Chance for Some Legislation
Ben Philpott, KUT News

AUSTIN, TX
(2009-04-27)

The 2009 Texas Legislative session continues to move along at a slow pace - especially in the Texas House. This session's bottleneck includes several high profile bills that have yet to come to the floor for a vote. KUT's Ben Philpott reports on a 2nd option lawmakers have to get their bills passed.

Lawmakers often say that the Texas legislature is designed to keep bills from passing. Tyler Representative -Republican Leo Berman - calls it the legislative gauntlet.

Berman: "It can be blocked in committee. It can be blocked in one of the two calendars committees. And then if it does actually make it to the floor - it can be blocked again on the floor."

Berman has experienced first hand those blocking techniques as he's worked to get bills that would tighten penalties on hiring undocumented workers - and cut those workers off from state funded programs --- through the House. He says the difficult system becomes harder to navigate if you're carrying a controversial bill.

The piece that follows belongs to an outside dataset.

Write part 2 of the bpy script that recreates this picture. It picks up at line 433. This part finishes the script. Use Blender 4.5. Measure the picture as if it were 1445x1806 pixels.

Berman: "Some representative attempt to block bills of people who - I wouldn't say they don't like - but of people whose legislation they don't particularly care for."

So without much hope of his legislative agenda getting to the floor this session - Berman has instead begun trying to add some of his proposals to other bills as amendments. Just this week he tried to add an amendment to a grant program that said none of the program's money could go to undocumented citizens. Changing a bill into an amendment is a second chance for plenty of bills during the final days of every legislative session - especially for what some consider controversial ones.

Representative Frank Corte - is used to carrying what he says are controversial bills. The San Antonio Republican has carried a handful over the years that have created emotional debate. This year his firebrand is HB 36 - which would require an ultrasound to be performed and a viewing offered to a woman seeking an abortion. He says he'd like to get a vote on the bill - but thinks its nature will make it hard to find legislation to amend.

Corte: "That bill may be hard to amend. I don't know if there's any other vehicles - as we refer to them as. I think that the opposition would be really keen not to bring up a bill because they would know that would be a potential."

But that doesn't mean he won't be keeping an eye out for any chance. Corte's bill had a committee hearing last week. It has not been set for a floor debate. A similar bill stalled in the Senate. Reporting from the Texas Capitol.